Thierry Clermont (écouter audio) est journaliste au Figaro…et écrivain ; son livre Barroco bordello séduit ses collègues, de Christine Jordis pour le même Figlitt : « l’essentiel de ce livre (…) c’est la présence de la ville elle-même, La Havane. » à Alain Nicolas (l’Huma) qui en souligne la richesse culturelle de Desnos à Prokofiev ou Fangio ou encore, dans L’orient, le jour, Josyane Savigneau « lire son Barocco bordello, c’est déjà chaleur, rhum et littérature garantis. »

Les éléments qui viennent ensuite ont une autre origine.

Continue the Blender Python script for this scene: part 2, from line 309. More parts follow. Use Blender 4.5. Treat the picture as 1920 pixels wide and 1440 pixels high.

Après avoir connu les unes et les questions (finalement pas si essentielles consacrées) à son identité, voici le retour d’Elena Ferrante mais plus en pages intérieures. Si une majorité des lecteurs professionnels continue de la suivre en affirmant la solidité de ce nouveau roman (La vie mensongère des adultes, Gallimard), Florence Noiville du MDL commence à fatiguer ; Naples y est, d’accord, mais « En dépit de ces ingrédients familiers, quelque chose ne « prend » pas dans ce roman d’initiation pourtant lancé à grand renfort de marketing, en novembre 2019, par l’éditeur romain e/o et déjà acheté par Netflix. On ne s’attache ni ne s’émeut réellement ».